То была первая публичная речь Шоу. Признайся он Геркулесу, что в поджоге холма повинно было не детское неразумие, а пытливая любознательность Джи-Би-Эс, это было бы ближе к истине. Из заметок и статей Джи-Би-Эс, опубликованных в печати, лишь незначительная часть написана ради удовольствия побаловаться с огнем; его снедала неутолимая жажда знания: «Я всегда презирал Адама за то, что он решился откушать яблока с древа познания лишь будучи искушен женщиной, которую еще прежде искусил змей. Да я бы перекусал все яблоки на дереве — только отвернись хозяин».

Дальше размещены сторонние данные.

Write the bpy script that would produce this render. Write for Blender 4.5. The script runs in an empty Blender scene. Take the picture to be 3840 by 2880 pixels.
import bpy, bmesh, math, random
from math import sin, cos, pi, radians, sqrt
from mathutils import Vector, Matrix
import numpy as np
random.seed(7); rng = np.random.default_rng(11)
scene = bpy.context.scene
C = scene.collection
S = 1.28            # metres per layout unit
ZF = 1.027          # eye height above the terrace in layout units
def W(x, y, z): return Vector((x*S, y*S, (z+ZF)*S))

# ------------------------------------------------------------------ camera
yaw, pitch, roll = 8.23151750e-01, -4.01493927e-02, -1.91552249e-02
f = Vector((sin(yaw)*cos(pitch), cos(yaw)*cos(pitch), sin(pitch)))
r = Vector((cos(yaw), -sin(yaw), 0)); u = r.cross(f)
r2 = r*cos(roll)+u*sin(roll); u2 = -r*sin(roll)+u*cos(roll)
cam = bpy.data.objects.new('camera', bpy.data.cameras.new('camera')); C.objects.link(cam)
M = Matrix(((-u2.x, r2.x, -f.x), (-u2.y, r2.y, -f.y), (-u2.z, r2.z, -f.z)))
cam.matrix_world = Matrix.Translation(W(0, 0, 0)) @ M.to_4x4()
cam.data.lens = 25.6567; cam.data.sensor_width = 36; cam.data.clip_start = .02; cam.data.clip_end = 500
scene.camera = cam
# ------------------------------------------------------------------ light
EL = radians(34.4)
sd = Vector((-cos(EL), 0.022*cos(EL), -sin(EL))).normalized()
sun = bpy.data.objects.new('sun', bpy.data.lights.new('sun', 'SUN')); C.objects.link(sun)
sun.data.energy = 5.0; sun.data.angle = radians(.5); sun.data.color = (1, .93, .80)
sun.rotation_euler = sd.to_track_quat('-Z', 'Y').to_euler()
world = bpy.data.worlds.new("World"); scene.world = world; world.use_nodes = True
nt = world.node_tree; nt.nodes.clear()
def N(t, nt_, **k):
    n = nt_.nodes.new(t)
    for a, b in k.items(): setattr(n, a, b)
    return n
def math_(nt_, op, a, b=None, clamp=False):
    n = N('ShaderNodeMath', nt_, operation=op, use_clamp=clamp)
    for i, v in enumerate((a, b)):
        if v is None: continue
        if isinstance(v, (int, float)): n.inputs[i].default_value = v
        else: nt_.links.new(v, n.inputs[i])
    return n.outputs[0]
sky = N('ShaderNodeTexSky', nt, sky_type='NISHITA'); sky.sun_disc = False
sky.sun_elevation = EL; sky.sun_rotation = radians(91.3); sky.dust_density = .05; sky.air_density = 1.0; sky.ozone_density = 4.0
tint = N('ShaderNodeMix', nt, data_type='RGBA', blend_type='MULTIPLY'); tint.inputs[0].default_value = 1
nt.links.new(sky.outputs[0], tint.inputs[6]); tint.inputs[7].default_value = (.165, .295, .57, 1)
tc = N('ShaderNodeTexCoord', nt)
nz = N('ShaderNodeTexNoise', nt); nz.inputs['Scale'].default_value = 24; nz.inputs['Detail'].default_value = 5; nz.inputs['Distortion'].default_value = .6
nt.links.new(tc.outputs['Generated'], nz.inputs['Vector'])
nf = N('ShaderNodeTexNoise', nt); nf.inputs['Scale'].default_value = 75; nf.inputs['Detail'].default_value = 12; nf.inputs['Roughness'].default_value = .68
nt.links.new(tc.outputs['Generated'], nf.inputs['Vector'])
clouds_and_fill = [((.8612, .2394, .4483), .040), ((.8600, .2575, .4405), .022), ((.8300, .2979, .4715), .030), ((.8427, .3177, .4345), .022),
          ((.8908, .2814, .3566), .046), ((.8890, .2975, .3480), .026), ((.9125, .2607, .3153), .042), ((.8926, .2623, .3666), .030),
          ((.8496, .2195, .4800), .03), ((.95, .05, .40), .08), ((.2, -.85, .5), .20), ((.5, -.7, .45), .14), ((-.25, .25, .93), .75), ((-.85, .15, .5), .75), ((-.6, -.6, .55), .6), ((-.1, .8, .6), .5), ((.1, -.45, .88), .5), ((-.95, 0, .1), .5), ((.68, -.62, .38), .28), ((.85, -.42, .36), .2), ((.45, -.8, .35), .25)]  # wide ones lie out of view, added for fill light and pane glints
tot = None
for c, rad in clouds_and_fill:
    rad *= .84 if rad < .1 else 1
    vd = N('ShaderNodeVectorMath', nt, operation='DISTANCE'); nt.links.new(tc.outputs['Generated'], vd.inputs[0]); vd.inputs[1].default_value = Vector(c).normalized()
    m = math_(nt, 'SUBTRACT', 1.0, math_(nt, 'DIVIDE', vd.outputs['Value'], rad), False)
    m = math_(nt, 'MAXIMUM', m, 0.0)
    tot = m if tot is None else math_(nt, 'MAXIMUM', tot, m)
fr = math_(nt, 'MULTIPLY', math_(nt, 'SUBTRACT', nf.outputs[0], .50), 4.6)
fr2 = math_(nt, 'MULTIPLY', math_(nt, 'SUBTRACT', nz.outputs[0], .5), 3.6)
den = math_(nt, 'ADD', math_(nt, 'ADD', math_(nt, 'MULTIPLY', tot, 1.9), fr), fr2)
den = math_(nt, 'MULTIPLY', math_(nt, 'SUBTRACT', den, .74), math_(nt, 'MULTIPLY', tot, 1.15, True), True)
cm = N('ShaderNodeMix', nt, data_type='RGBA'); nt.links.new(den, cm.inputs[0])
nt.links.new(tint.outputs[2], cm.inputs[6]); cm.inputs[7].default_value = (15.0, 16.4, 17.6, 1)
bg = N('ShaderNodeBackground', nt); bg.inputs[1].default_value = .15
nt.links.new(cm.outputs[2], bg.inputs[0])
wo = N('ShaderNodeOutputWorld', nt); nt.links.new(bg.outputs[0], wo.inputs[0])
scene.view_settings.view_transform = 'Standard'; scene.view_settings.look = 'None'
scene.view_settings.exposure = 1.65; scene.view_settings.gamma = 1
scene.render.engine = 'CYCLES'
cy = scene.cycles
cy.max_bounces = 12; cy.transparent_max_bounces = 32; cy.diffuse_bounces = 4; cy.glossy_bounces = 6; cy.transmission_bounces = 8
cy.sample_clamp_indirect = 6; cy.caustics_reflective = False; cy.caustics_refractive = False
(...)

А спустя некоторое время после разговора с Геркулесом Макдонеллом неожиданно и в сущности на пустом месте свершился подлинный акт самопознания:
«Прогуливаясь как-то вечером среди кустов дрока на Торка Хилл, я вдруг задался вопросом: отчего я повторяю молитву каждый вечер, коль скоро не верю в нее? Каково? Разум призвал меня к ответу, и простое чувство порядочности велело воздержаться от суеверной практики. В ту ночь я не молился на ночь, и это в первый раз с тех пор, как выучился говорить. Без молитвы я так заскучал, что должен был развлечь себя другим вопросом: отчего мне не по себе? Может быть, совесть мучает? Однако в следующую ночь я уже почти не чувствовал душевных неудобств, а еще через день перезабыл и молитвы, словно так и родился язычником».